The executive order is in effect for 90 days after January 27, preventing citizens of the banned countries from entering or re-entering the United States, regardless of whether they are green-card holders.
The ban was originally labelled as a “Muslim Ban” by numerous media outlets and has been seen as an attempt to fulfill the promises Trump made in his campaign.
Osgoode Hall Law School launched a forum last week to discuss the ban, its effect on Muslim communities and students within Canada.
The forum was also utilized as a means of questioning Canada’s history of religious and racially motivated bans.
The panel included professors Sean Rehaag and Amar Bhatia, as well as Sara Kim Veller, a student representative from the Canadian Association of Refugee Lawyers.
The speakers discussed the way the ban fits within modern trends in immigration policies throughout United States and Canada and how aspiring lawyers and activists can become involved in aiding affected refugees.
The forum also shed light, however, on Canada’s direct contribution to the ban.
According to Rehaag, the US-Canada Safe Third Country Agreement is seen as allowing both governments to have better control over the spread of refugees so as to best provide aid.

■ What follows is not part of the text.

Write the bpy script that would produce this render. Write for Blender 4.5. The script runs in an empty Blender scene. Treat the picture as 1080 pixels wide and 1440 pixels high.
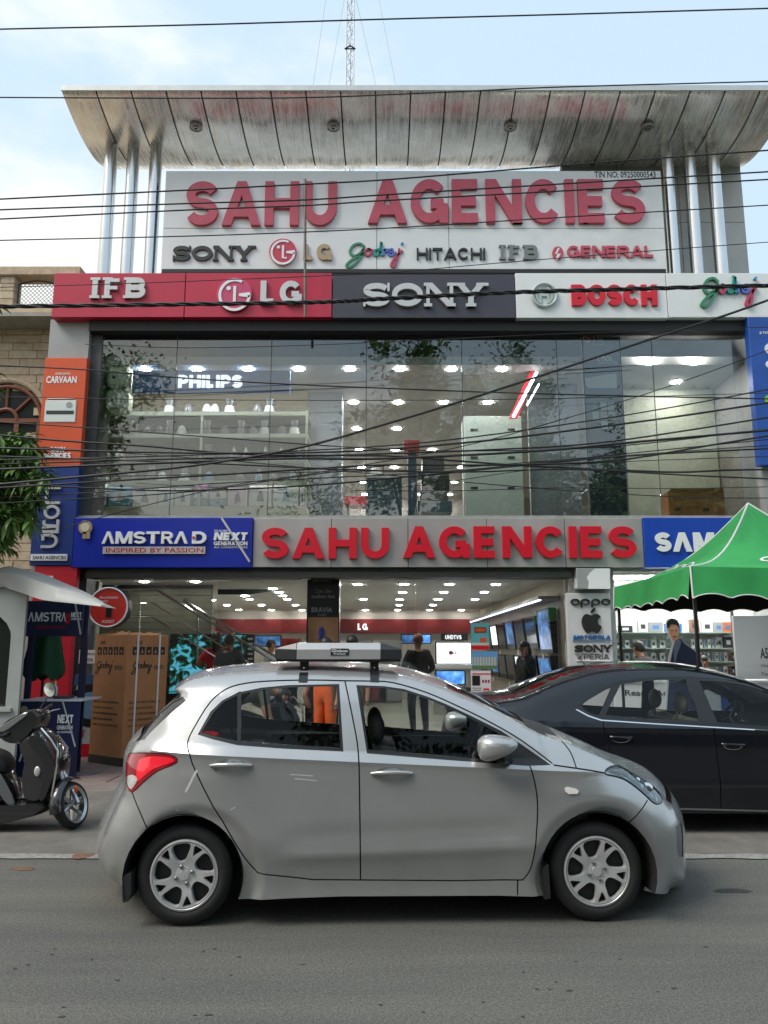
import bpy, math, random
from mathutils import Vector, Matrix
from mathutils.geometry import delaunay_2d_cdt
random.seed(7)
SC = bpy.context.scene
COL = SC.collection
rad, PI = math.radians, math.pi

# ------------------------------------------------------------------ camera
FPX, PITCH, EYE = 1100.0, rad(10.0), 1.6          # photo is 1080 x 1440
cd = bpy.data.cameras.new('camera'); CAM = bpy.data.objects.new('camera', cd); COL.objects.link(CAM)
cd.sensor_fit = 'HORIZONTAL'; cd.sensor_width = 36.0; cd.lens = 36.0 * FPX / 1080.0
cd.clip_start = 0.05; cd.clip_end = 1500
CAM.location = (0, 0, EYE); CAM.rotation_euler = (rad(90) + PITCH, 0, 0)
SC.camera = CAM

# ------------------------------------------------------------------ sky, sun, exposure
SUN_EL, SUN_AZ = rad(50), rad(-120)                # azimuth from +Y towards +X
W = bpy.data.worlds.new('World'); SC.world = W; W.use_nodes = True
nt = W.node_tree; nd = nt.nodes; lk = nt.links
bg = nd['Background']
sky = nd.new('ShaderNodeTexSky'); sky.sky_type = 'NISHITA'; sky.sun_disc = False
sky.sun_elevation = SUN_EL; sky.sun_rotation = SUN_AZ
sky.air_density = 1.0; sky.dust_density = 4.0; sky.ozone_density = 1.0
tc = nd.new('ShaderNodeTexCoord')
mp = nd.new('ShaderNodeMapping'); mp.inputs['Scale'].default_value = (1.0, 1.0, 2.2); mp.inputs['Location'].default_value = (0.35, 0.2, 0.1)
lk.new(tc.outputs['Generated'], mp.inputs['Vector'])
nz = nd.new('ShaderNodeTexNoise'); nz.inputs['Scale'].default_value = 1.7; nz.inputs['Detail'].default_value = 7; nz.inputs['Roughness'].default_value = 0.6
lk.new(mp.outputs['Vector'], nz.inputs['Vector'])
# cloud bank low on the left (away from the clear patch up on the right)
dt = nd.new('ShaderNodeVectorMath'); dt.operation = 'DOT_PRODUCT'; dt.inputs[1].default_value = (-0.62, 0.1, -1.25)
lk.new(tc.outputs['Generated'], dt.inputs[0])
ad = nd.new('ShaderNodeMath'); ad.operation = 'MULTIPLY_ADD'; ad.inputs[1].default_value = 0.42
lk.new(dt.outputs['Value'], ad.inputs[0]); lk.new(nz.outputs['Fac'], ad.inputs[2])
cr = nd.new('ShaderNodeMapRange'); cr.interpolation_type = 'SMOOTHSTEP'
cr.inputs['From Min'].default_value = 0.20; cr.inputs['From Max'].default_value = 0.44
lk.new(ad.outputs[0], cr.inputs['Value'])
mxc = nd.new('ShaderNodeMix'); mxc.data_type = 'RGBA'
hz = nd.new('ShaderNodeMix'); hz.data_type = 'RGBA'; hz.inputs['Factor'].default_value = 0.72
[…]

However, the agreement defines the United States as safe for refugees, and states that people seeking refugee status must make a claim in the first of the two countries they land in, banning those who arrive in the United States from crossing the border and accessing Canada’s refugee system.
Rehaag stated that Parliament held a meeting to discuss temporarily pausing the agreement until the 90-day ban is over, which would allow those barred from accessing the United States to be able to enter Canada.
International students at York from the seven banned countries could be directly affected by the ban and have been advised by York International to not travel to the United States in the next three months.
The Minister of Immigration Refugee and Citizenship Canada and York history graduate, Ahmed Hussen, confirmed that anyone holding a Canadian passport and dual citizenship of one of the seven banned countries will not be affected by the travel ban, but any Canadian temporary residents who are citizens of one of the seven banned countries will be affected by it.
Since the forum, questions have been raised as to the constitutionality of the executive order, resulting in it being momentarily suspended by United States federal judges.